● WORK TO BE COMPLETED: Please repeat all of the listing exactly.

===== DATASET =====

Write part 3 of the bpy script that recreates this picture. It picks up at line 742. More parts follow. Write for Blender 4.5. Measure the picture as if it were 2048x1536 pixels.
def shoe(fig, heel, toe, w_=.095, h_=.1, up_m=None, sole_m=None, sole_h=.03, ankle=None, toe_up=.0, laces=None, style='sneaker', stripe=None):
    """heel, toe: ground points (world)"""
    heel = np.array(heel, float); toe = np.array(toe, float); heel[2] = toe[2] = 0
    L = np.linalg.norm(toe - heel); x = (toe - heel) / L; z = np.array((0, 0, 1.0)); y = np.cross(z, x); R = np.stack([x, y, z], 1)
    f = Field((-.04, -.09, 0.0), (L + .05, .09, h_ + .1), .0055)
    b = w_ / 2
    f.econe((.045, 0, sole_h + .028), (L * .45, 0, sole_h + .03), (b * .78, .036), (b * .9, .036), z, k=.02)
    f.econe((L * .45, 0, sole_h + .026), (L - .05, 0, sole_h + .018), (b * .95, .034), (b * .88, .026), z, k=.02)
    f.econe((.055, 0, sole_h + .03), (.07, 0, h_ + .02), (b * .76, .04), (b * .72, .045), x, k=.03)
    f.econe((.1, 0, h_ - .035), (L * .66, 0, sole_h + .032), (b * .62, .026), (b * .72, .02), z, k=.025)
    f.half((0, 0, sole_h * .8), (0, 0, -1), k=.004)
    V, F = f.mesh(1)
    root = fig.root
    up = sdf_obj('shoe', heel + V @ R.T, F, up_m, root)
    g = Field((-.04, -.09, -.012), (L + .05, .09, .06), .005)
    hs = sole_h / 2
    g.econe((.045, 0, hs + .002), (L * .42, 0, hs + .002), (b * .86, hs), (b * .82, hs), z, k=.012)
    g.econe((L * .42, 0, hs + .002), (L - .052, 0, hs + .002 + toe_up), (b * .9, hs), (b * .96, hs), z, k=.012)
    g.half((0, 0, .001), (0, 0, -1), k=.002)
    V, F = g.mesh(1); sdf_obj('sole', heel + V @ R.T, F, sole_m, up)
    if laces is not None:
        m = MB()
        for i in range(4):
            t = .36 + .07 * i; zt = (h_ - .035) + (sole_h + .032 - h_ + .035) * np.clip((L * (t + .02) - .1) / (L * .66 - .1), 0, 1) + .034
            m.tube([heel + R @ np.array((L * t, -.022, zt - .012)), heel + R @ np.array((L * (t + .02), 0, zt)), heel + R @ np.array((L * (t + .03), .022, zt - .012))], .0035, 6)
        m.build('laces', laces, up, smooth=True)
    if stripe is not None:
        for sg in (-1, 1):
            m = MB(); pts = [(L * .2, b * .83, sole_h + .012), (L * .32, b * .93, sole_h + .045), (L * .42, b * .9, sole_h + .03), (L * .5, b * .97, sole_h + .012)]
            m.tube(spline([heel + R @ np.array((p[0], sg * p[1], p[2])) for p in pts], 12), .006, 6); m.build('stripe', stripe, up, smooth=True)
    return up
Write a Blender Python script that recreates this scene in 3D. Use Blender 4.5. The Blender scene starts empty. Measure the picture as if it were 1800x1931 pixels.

=====

● REPLY:
Write part 3 of the bpy script that recreates this picture. It picks up at line 742. More parts follow. Write for Blender 4.5. Measure the picture as if it were 2048x1536 pixels.
def shoe(fig, heel, toe, w_=.095, h_=.1, up_m=None, sole_m=None, sole_h=.03, ankle=None, toe_up=.0, laces=None, style='sneaker', stripe=None):
    """heel, toe: ground points (world)"""
    heel = np.array(heel, float); toe = np.array(toe, float); heel[2] = toe[2] = 0
    L = np.linalg.norm(toe - heel); x = (toe - heel) / L; z = np.array((0, 0, 1.0)); y = np.cross(z, x); R = np.stack([x, y, z], 1)
    f = Field((-.04, -.09, 0.0), (L + .05, .09, h_ + .1), .0055)
    b = w_ / 2
    f.econe((.045, 0, sole_h + .028), (L * .45, 0, sole_h + .03), (b * .78, .036), (b * .9, .036), z, k=.02)
    f.econe((L * .45, 0, sole_h + .026), (L - .05, 0, sole_h + .018), (b * .95, .034), (b * .88, .026), z, k=.02)
    f.econe((.055, 0, sole_h + .03), (.07, 0, h_ + .02), (b * .76, .04), (b * .72, .045), x, k=.03)
    f.econe((.1, 0, h_ - .035), (L * .66, 0, sole_h + .032), (b * .62, .026), (b * .72, .02), z, k=.025)
    f.half((0, 0, sole_h * .8), (0, 0, -1), k=.004)
    V, F = f.mesh(1)
    root = fig.root
    up = sdf_obj('shoe', heel + V @ R.T, F, up_m, root)
    g = Field((-.04, -.09, -.012), (L + .05, .09, .06), .005)
    hs = sole_h / 2
    g.econe((.045, 0, hs + .002), (L * .42, 0, hs + .002), (b * .86, hs), (b * .82, hs), z, k=.012)
    g.econe((L * .42, 0, hs + .002), (L - .052, 0, hs + .002 + toe_up), (b * .9, hs), (b * .96, hs), z, k=.012)
    g.half((0, 0, .001), (0, 0, -1), k=.002)
    V, F = g.mesh(1); sdf_obj('sole', heel + V @ R.T, F, sole_m, up)
    if laces is not None:
        m = MB()
        for i in range(4):
            t = .36 + .07 * i; zt = (h_ - .035) + (sole_h + .032 - h_ + .035) * np.clip((L * (t + .02) - .1) / (L * .66 - .1), 0, 1) + .034
            m.tube([heel + R @ np.array((L * t, -.022, zt - .012)), heel + R @ np.array((L * (t + .02), 0, zt)), heel + R @ np.array((L * (t + .03), .022, zt - .012))], .0035, 6)
        m.build('laces', laces, up, smooth=True)
    if stripe is not None:
        for sg in (-1, 1):
            m = MB(); pts = [(L * .2, b * .83, sole_h + .012), (L * .32, b * .93, sole_h + .045), (L * .42, b * .9, sole_h + .03), (L * .5, b * .97, sole_h + .012)]
            m.tube(spline([heel + R @ np.array((p[0], sg * p[1], p[2])) for p in pts], 12), .006, 6); m.build('stripe', stripe, up, smooth=True)
    return up
Write a Blender Python script that recreates this scene in 3D. Use Blender 4.5. The Blender scene starts empty. Measure the picture as if it were 1800x1931 pixels.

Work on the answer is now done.